O caminho, quem sabe, passa por uma abordagem que leve em conta, ainda:

  1. o diálogo entre os diferentes atores envolvidos, como empresas, organizações da sociedade civil, academia e governo, para discutir os desafios e oportunidades da tecnologia e encontrar soluções compartilhadas;
  2. o estabelecimento de mecanismos de avaliação e monitoramento de impacto, para identificar possíveis riscos e oportunidades, e gradualmente adaptar as estratégias de regulação, com base nos resultados;
  3. o estímulo à pesquisa e ao desenvolvimento da IA, com soluções inovadoras que promovam o bem-estar social, proteção dos diretos humanos, do meio ambiente e o desenvolvimento econômico sustentável; e 
  4. a promoção de políticas públicas, em especial com foco em programas de capacitação de mão de obra.

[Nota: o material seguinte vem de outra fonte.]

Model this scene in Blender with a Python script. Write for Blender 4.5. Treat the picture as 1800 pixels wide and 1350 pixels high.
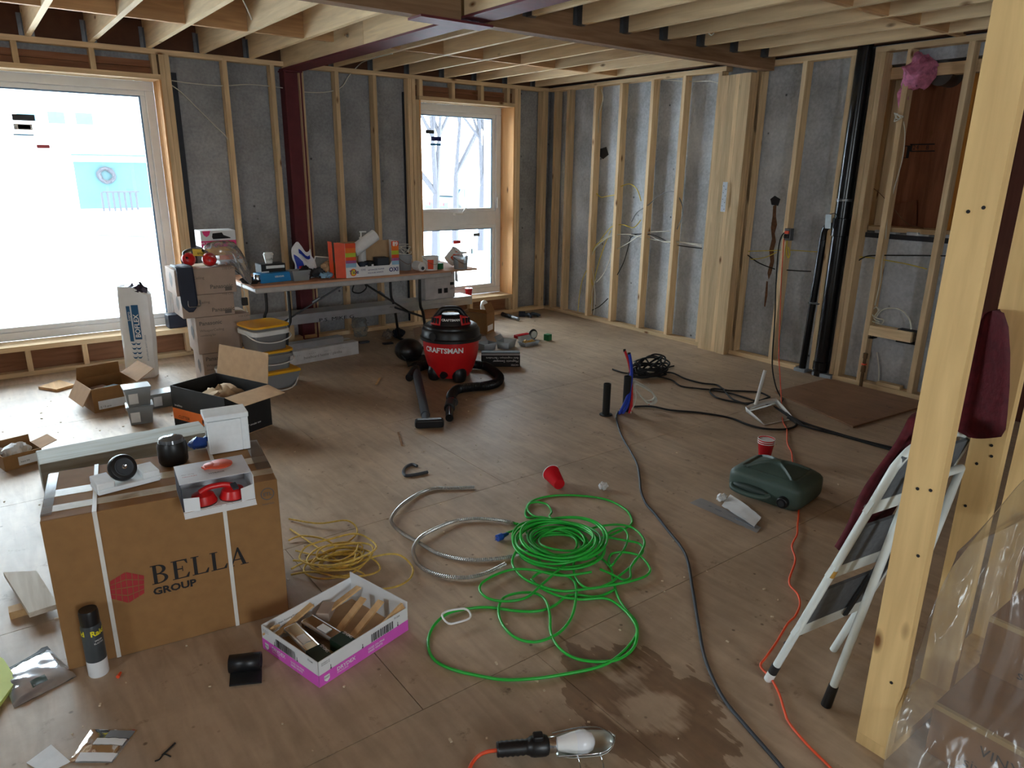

Apesar de a IA ser matemática, para o equilíbrio que buscamos não há fórmula pronta. É preciso que a abordagem seja adaptada, considerando as características de cada contexto e balanceando os diferentes elementos como inovação, ética, transparência e responsabilidade. Só assim será possível garantir um ambiente regulatório equilibrado e propício à inovação. 

Para além do olhar jurídico, a multidisciplinariedade na regulação de IA é essencial por abranger um universo de áreas do conhecimento – como ciência da computação, matemática, ética, direito, psicologia, sociologia, artes e tantas outras. A regulação da IA precisa levar em conta não só aspectos legais, mas também o aspecto técnico e implicações éticas, sociais e psicológicas, por exemplo.

É preciso ouvir quem desenvolve a tecnologia, não apenas quem a usa.